January 7, 2014 Releases from Real Gone Music
Blood, Sweat & Tears, The Complete Columbia Singles (2-CD set) (Amazon U.S. / Amazon U.K.)
Bettye Swann, The Complete Atlantic Recordings (CD) (Amazon U.S. / Amazon U.K.)
Samuel Jonathan Johnson, My Music (CD) (Amazon U.S. / Amazon U.K.)
Grateful Dead, Dick's Picks Vol. 10 - Winterland Arena December 29, 1977 (3-CD Set) (Amazon U.S. /Amazon U.K.)
Zubb says
Sorry to say that I am interested in fewer and fewer Real Gone titles with each of their release schedules. None of these titles interest me at all. I hope they sell well because I want the label to succeed but I personally have been disappointed with the most recent releases.
Shaun says
I haven't been all that interested in their offerings either.
I'm a huge Grateful Dead fan, but I had many of the Dick's Picks from their original release back when you could only buy them directly from the Dead and they were *a lot* less expensive than Real Gone sells them for. When Rhino bought the Dead's catalogue, and they sold the DPs in stores, they still weren't all that pricey. Now, however, the Real Gone prices are outrageous.
For the handful of DPs that I don't have but would still like to have, I am not willing to pay Real Gone's prices.
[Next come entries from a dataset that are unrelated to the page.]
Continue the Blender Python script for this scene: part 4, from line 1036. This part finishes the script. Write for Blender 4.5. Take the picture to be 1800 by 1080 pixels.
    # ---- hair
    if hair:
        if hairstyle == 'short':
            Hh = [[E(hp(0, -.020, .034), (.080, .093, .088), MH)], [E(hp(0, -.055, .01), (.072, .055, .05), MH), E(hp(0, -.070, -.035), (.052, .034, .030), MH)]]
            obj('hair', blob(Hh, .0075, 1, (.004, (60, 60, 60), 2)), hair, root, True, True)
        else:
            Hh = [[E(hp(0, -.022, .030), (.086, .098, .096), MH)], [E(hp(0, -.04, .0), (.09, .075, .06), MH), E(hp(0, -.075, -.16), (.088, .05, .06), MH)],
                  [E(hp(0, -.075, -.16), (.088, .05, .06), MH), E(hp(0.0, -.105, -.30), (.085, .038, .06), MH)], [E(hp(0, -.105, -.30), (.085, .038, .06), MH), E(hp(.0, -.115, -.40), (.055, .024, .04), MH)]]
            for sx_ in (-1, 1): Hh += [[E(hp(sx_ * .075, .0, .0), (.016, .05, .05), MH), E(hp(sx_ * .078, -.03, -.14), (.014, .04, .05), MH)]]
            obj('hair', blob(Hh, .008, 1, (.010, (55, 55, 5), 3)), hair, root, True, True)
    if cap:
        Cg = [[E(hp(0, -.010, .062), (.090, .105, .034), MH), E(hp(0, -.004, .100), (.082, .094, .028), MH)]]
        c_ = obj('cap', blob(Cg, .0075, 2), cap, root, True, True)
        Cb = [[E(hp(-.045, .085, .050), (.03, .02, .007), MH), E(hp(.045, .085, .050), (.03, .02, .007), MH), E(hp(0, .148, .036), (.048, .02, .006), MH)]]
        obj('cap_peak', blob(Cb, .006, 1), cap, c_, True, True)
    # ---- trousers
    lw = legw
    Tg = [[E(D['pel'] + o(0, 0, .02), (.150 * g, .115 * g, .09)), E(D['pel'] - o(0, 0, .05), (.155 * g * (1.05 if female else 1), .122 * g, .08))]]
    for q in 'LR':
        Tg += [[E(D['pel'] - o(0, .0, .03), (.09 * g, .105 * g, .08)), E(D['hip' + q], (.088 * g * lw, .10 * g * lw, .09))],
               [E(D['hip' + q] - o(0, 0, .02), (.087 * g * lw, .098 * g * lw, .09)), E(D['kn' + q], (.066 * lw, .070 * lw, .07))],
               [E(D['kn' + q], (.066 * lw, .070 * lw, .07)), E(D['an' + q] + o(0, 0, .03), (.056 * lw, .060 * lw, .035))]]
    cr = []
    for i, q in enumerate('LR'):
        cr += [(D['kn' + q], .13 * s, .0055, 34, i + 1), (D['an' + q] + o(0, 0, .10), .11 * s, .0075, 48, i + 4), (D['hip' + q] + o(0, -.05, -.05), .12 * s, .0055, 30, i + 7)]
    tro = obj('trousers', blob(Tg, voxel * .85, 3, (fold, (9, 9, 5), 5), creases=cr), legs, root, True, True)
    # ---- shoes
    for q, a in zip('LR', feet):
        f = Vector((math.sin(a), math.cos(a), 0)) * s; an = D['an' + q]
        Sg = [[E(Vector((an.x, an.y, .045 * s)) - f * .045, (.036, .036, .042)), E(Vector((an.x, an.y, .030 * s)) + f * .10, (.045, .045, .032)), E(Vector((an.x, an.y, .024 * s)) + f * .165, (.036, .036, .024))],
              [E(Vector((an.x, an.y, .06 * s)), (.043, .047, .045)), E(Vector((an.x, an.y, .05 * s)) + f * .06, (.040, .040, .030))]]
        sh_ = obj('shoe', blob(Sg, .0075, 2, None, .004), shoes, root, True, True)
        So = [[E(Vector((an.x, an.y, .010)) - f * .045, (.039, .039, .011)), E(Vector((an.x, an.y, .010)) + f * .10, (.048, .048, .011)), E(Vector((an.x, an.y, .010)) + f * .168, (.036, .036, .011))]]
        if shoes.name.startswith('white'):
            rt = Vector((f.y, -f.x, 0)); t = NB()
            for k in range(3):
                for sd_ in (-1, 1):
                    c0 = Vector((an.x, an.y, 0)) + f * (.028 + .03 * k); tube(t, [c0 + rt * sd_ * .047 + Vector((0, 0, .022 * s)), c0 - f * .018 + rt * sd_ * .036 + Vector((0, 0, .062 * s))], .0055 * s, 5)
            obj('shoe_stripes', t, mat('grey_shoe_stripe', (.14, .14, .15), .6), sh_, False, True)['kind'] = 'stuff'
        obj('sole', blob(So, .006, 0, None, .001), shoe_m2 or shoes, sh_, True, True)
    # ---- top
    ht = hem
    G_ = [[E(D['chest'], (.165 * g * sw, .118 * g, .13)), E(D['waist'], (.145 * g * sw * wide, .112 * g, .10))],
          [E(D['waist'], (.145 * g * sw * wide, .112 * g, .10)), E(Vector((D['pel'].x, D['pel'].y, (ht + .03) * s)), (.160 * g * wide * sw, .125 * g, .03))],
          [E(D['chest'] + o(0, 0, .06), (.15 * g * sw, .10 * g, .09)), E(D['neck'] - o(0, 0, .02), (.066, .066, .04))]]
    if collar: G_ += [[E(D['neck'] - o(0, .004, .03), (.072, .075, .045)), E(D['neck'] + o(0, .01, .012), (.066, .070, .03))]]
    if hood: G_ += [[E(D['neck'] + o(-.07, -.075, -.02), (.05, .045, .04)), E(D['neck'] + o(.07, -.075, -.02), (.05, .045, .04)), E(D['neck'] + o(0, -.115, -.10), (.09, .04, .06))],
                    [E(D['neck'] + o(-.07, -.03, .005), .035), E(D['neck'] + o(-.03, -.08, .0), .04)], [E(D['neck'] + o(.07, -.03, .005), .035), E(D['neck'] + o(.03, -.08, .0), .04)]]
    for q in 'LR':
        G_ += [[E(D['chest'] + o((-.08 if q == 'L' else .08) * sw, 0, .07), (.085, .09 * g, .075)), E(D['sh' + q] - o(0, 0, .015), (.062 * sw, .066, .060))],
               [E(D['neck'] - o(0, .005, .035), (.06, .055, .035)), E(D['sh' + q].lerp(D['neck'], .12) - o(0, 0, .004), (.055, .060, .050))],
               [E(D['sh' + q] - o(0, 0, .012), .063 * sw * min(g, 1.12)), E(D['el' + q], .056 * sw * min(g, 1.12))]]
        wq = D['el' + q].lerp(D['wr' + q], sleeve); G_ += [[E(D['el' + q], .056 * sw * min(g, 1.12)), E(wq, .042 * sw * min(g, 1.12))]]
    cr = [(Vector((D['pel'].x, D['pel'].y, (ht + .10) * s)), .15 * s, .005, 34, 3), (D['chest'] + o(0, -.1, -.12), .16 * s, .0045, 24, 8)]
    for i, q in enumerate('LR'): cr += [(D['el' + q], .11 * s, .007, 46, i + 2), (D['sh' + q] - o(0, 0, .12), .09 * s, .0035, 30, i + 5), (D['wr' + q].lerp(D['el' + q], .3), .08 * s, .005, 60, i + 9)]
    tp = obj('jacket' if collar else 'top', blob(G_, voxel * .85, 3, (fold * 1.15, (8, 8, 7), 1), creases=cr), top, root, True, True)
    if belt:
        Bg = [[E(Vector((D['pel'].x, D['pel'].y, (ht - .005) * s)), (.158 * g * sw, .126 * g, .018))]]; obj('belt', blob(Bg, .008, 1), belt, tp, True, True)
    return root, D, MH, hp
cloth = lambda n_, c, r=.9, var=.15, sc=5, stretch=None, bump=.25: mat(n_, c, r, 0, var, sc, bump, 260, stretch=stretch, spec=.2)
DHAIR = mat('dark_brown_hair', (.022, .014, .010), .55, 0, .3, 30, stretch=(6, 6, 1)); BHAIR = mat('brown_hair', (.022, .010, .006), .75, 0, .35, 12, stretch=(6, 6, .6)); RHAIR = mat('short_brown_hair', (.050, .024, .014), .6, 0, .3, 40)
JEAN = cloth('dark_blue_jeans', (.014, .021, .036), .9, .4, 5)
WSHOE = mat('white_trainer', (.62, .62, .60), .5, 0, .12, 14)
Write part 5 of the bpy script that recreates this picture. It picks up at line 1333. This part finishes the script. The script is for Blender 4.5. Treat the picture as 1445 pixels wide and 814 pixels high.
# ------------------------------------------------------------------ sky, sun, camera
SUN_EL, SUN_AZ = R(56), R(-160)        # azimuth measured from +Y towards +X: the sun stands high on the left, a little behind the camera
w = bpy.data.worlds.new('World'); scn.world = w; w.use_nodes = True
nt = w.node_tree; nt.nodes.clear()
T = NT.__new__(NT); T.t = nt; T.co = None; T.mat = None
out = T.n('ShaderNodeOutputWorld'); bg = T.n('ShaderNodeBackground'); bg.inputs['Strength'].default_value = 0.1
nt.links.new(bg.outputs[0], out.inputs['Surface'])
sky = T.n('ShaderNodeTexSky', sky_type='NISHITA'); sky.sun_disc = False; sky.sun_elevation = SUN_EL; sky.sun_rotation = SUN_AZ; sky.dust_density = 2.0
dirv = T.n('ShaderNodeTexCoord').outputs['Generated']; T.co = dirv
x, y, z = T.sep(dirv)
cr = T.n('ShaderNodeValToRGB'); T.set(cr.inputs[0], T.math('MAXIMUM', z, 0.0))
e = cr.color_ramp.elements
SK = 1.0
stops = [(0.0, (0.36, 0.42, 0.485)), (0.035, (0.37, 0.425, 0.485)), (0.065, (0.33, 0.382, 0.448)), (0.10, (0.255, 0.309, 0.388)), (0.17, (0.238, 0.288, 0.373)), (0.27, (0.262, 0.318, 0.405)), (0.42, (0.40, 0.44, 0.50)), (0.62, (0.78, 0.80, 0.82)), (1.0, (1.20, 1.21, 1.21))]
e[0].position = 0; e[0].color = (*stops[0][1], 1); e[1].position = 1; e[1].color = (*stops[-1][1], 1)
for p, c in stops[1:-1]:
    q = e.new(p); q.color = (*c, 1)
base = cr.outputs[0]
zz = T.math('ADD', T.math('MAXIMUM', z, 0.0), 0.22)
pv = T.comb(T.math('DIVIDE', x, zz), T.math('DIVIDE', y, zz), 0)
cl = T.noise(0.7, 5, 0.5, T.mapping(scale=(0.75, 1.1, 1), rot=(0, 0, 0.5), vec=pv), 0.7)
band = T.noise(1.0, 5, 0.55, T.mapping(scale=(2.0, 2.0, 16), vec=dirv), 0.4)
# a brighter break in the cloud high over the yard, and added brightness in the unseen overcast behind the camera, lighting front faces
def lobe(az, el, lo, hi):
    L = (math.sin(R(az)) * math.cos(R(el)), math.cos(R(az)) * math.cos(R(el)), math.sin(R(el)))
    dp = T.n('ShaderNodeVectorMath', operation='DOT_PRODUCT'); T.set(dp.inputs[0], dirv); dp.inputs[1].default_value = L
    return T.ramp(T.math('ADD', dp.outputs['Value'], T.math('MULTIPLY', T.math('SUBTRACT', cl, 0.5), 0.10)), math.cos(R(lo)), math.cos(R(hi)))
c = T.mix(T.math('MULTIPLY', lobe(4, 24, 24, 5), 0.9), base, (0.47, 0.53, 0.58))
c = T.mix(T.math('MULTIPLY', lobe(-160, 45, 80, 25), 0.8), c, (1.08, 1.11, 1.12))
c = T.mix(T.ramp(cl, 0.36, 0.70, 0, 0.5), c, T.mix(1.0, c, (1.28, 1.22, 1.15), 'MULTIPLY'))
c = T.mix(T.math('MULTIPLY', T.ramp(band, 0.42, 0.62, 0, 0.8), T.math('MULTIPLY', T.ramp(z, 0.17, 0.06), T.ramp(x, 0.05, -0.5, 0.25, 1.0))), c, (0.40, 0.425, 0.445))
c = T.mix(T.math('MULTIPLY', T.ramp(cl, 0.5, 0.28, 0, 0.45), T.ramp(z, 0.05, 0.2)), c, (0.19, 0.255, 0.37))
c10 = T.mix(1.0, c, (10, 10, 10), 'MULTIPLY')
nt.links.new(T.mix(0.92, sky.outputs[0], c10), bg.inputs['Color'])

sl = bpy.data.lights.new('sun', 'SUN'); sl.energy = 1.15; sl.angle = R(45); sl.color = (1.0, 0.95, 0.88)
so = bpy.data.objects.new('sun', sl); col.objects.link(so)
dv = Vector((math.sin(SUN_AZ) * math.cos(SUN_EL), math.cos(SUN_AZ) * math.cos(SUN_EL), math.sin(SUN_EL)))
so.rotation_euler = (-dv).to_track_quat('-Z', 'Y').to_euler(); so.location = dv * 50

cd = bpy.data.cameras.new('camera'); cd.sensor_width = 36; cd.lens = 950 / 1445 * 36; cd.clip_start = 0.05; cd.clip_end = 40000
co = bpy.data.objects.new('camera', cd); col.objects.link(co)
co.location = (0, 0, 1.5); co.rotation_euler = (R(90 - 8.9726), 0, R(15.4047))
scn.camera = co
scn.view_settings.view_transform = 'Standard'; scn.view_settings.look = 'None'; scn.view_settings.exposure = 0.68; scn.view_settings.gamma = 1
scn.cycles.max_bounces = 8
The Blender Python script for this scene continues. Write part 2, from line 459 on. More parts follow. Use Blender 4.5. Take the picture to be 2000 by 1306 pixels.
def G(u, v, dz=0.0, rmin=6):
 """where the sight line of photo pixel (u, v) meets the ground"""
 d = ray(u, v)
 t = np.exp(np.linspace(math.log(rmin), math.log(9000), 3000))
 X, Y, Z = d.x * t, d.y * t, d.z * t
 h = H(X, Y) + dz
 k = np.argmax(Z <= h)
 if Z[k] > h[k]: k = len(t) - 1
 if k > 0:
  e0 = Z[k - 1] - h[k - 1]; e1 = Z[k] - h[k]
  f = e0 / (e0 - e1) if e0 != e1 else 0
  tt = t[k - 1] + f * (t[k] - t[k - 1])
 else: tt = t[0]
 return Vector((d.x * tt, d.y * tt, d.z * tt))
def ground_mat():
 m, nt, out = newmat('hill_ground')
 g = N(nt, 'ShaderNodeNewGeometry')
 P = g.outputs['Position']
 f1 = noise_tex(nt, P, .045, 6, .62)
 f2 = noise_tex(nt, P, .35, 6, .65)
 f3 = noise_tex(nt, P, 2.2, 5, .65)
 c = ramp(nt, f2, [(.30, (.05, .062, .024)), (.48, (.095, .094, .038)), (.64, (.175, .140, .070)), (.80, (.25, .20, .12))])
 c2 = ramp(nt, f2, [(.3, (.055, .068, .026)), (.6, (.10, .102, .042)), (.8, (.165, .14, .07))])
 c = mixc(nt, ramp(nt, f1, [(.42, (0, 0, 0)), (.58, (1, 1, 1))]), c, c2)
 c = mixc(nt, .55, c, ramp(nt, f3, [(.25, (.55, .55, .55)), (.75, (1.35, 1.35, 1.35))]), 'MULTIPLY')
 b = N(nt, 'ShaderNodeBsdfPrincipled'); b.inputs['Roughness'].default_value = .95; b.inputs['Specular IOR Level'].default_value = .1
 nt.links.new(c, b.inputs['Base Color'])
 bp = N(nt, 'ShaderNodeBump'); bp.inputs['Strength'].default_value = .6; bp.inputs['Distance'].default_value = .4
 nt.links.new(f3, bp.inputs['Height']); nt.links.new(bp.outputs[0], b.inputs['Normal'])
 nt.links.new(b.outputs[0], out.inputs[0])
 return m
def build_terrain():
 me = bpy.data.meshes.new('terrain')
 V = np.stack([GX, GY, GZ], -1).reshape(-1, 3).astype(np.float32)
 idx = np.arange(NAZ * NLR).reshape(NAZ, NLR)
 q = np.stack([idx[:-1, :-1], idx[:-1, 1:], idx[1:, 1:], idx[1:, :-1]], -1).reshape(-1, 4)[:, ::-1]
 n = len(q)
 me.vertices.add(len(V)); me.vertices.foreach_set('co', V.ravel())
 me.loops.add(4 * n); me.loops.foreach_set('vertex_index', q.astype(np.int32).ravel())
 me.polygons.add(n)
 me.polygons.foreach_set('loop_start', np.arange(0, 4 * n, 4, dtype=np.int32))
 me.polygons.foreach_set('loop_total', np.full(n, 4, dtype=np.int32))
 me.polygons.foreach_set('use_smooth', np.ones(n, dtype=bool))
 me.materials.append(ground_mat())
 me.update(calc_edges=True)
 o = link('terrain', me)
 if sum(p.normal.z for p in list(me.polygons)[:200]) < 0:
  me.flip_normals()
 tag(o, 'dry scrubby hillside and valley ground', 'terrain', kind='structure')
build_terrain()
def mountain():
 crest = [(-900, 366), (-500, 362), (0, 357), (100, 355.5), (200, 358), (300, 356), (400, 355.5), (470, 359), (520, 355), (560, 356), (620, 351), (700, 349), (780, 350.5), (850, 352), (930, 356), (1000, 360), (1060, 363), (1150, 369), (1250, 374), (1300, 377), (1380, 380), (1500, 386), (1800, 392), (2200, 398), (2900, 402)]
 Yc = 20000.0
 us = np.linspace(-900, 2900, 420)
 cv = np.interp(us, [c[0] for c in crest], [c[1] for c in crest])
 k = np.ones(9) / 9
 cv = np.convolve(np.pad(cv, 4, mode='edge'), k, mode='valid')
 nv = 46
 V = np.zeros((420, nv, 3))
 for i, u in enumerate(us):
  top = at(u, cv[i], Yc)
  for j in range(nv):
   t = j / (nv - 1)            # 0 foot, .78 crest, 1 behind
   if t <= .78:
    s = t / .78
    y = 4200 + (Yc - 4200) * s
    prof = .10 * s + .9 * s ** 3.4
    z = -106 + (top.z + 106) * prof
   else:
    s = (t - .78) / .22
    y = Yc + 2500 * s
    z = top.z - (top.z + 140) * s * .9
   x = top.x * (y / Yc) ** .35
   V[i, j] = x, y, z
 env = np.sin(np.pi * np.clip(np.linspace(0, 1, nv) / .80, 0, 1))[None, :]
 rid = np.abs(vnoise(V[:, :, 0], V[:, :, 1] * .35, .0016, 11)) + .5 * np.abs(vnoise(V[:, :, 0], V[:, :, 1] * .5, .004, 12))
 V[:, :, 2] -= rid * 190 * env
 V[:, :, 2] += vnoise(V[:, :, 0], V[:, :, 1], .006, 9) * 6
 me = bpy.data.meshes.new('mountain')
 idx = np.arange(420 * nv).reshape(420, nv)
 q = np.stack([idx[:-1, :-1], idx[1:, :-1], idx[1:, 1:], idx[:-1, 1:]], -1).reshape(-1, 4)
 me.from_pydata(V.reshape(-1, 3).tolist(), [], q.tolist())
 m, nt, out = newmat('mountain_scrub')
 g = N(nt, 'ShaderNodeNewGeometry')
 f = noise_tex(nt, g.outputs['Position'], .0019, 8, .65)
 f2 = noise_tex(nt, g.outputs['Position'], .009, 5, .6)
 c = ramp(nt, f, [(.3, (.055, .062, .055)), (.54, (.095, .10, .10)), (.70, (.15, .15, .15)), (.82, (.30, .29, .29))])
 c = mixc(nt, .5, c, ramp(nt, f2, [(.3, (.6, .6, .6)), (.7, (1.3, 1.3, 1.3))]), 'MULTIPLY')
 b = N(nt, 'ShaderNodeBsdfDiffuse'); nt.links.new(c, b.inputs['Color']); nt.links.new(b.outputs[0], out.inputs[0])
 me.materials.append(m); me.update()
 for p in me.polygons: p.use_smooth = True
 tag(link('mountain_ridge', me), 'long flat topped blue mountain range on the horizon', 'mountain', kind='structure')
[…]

It's easy enough to find those releases through other means (including legal ones).
Anyhow, I wish Real Gone the best too. It might've overly optimistic to hope they'd have enough pull to reissue stuff like Buckingham Nicks, or John Fogerty's 1975 self-titled album, but what they're trying to do is a great idea nonetheless.
Chief Brody says
I'm definitely in for the BS&T!!! I agree, though, that fewer and fewer Real Gone titles truly captivate me these days, but I hope to get the Animals box if funds allow, and this BS&T comp looks nice as well. I already have the "What Goes Up" 2-CD anthology from Legacy, and really like that, but this upcoming Real Gone comp might fit nicely alongside that one.
Andrea says
I don't know. I guess someway you might say that the BS&T singles collection is the "definitive anthology"... but no, not really. BS&T have been anthologized so many times, and still will be. To quote Monty Python this is the definitive anthology until the next one.
And yes, as previous comments have stated, I too am less and less interested in Real Gone releases.
Chief Brody says
No, it's not definitive--I'm not even sure what that term means anymore regarding reissues--but I generally like Real Gone's mastering, so personally it'd be worth a try for me. But we all roll the dice on these things anyway at some point, don't we? A title comes along that looks intriguing, we buy it, it's superseded in a few years by the "latest/greatest" edition, which is in turn superseded eventually, etc., and the great wheel of marketing continues to turn. We've all been reeled in by it. Just gotta do your your due diligence and decide if a particular title/version is worth it to you. The Python boys had it right, but we're not exactly powerless; as music buyers, we don't HAVE to buy anything if we don't like it.
mackdaddyg says
Don't be so quick to discount Bettye Swann, folks. I have her compilation cds covering the Money and Capitol years, and they are quite enjoyable. Any collection of Soul music on Atlantic from the early to mid 1970s (which I am assuming is the era this cd will cover) always gets my attention.
Plus, as others have said, Real Gone is a terrific label, so I expect top notch sound and liner notes.